By the time the train reached Godhra, vendors at the town's station had already heard about the activists' antics and were prepared not to be victimized. Events played out as expected. "When the train reached Godhra, they behaved with the same bad manners. They refused to pay one tea vendor and even after beating him up, they threw him off the train," noted the Hindu eyewitnesses.

But in response to this behavior, the Hindu militants did not find passive tolerance. Instead, a number of young Muslims got on the train as it was pulling out of the station and pulled the emergency brake half a mile away from Godhra's station, right in the midst of a Muslim neighborhood. The fight began with rock throwing from both sides. The compartment carrying the militants was found stockpiled with stones.

While the stone-throwing was going on, apparently some Muslims threw a burning mattress below the compartment of these militants. But the fire spread quickly, not allowing the passengers to run since the compartment was filled with kerosene and cooking gas carried by the passengers.

The above description is based upon several reports in the Indian press. However, Muslims in the area add another point to this sad story.
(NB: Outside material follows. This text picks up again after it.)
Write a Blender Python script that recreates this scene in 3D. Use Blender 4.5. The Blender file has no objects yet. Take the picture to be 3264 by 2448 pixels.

They say things got out of hand when the daughter of an old Muslim man with a small tea stall at the train station was kidnapped. The Hindu militants argued with this old man, beat him up and pulled his beard. The 16-year-old daughter who was also present at the station came forward as her father was being beaten and tried to save him from the Hindu militants. She kept pleading and begging to them to stop beating her father and leave him alone. But instead of listening to her woes, the Hindu militants lifted the young girl, took her inside their compartment and closed its door.

When the train started to move out of the platform of Godhra's railway station while the old man was banging on the compartment doors, pleading for his daughter to be left alone, two other vendors jumped into the last bogey and pulled the emergency break to stop the train. By the time the train halted completely, it was about one kilometer away from the railway station.

These two men then came to the bogey in which the girl was and started to bang at the door asking the militants to release the girl. Hearing the chaos, people in the vicinity near the tracks started to gather near the train. The boys and the mob (which included women) that had now gathered near the compartment requested the Hindu militants to return the girl. But instead of doing this, they started closing their windows. This infuriated the mob and they retaliated by pelting stones at the compartment.

The sections beside compartment S-6 on both sides contained VHP militants. They started attacking the mob which had gathered to save the girl, with long bamboo sticks attached to them. This is when the anger became uncontrollable and some people in the crowd started using diesel and petrol from trucks and rickshaws standing nearby and burned down the compartment.

This story of the girl's kidnapping has not been reported by any newspaper, although most of the other elements were widely reported by the media despite the BJP government's effort to tie the incident to Pakistan. Even the government-owned All India Radio reported that the whole incident was provoked by the traveling Hindu militants. The Radio staff however was reprimanded by the BJP government.

"Both sides were at fault," said a police official here, who spoke on condition of anonymity. "The provocation was there and the reaction was strong. But no one had imagined all this would turn into such a big tragedy." B.K. Nanavati, the deputy police superintendent in Godhra, said the investigation does not support the contention by Gujarat's chief minister, Narendra Modi, that the assault on the train was a "terrorist attack."

India is, after all ruled by the Bhartiya Janata Party (BJP), a militant Hindu nationalist party which subscribes to many of the same views as the Ramsevaks on the train. Minorities, Muslims and Christians in particular, have already been told that they do not belong to this country which calls itself the world's largest democracy. It remains to be seen how the BJP will handle the fallout of this horrific violence.